To solve this problem there are only two methods, without a third.
The first is to raise the exchange rate of the Chinese currency, RenMinBi, and to abolish all sorts of non-tariff import barriers, in an effort to allow foreign products flow into the Chinese market while the currency flow out, in an effort to resume the balance of the Chinese market and to absorb the oversupplied active money. This method must be accompanied by the second method, which is to raise the real income of the wage and salary earners, so as to rapidly expand the consumer market inside China in an effort to avoid the domino effect of a shrinking manufacturing.

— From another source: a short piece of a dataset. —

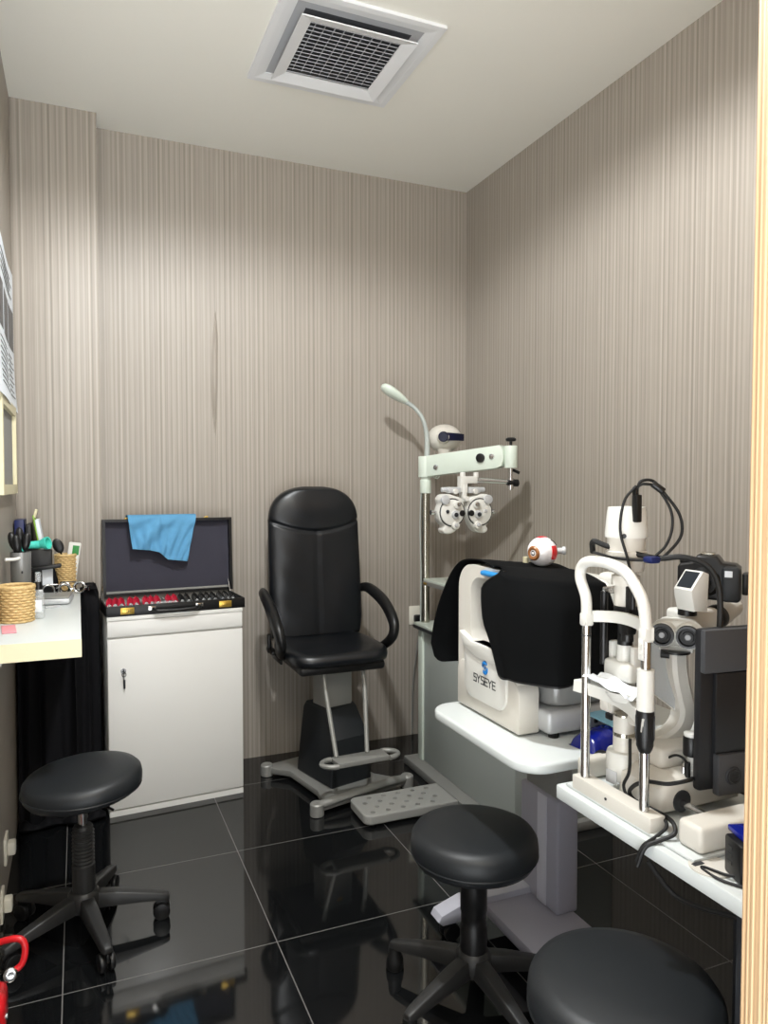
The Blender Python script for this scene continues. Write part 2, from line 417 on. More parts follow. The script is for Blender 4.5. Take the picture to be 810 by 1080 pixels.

When we try to apply these two methods, it will naturally reduce the excessive profit of both Chinese and foreign businesses. However, only when the average profit has been reduced to a reasonable level, the Chinese economy could be stabilized. Otherwise, the big rise and fall of these years will naturally amplify and ultimately cause the collapse of the economy.
Why has the Chinese Communist ruling clique taken all sorts of measures, except these two simple and effective ones? The key is due to the excessive profit. These profits have not only fattened these corrupted Chinese officials, but also corrupted Western politics. This profit is the lifeblood for the very survival of the Communist rule. If this wave of workers' movements cannot force the Communist Party to resume a normal economic structure, then only when the Chinese society has collapsed will we have an opportunity to put it back in order.
I am afraid that this is the last opportunity before the collapse in China.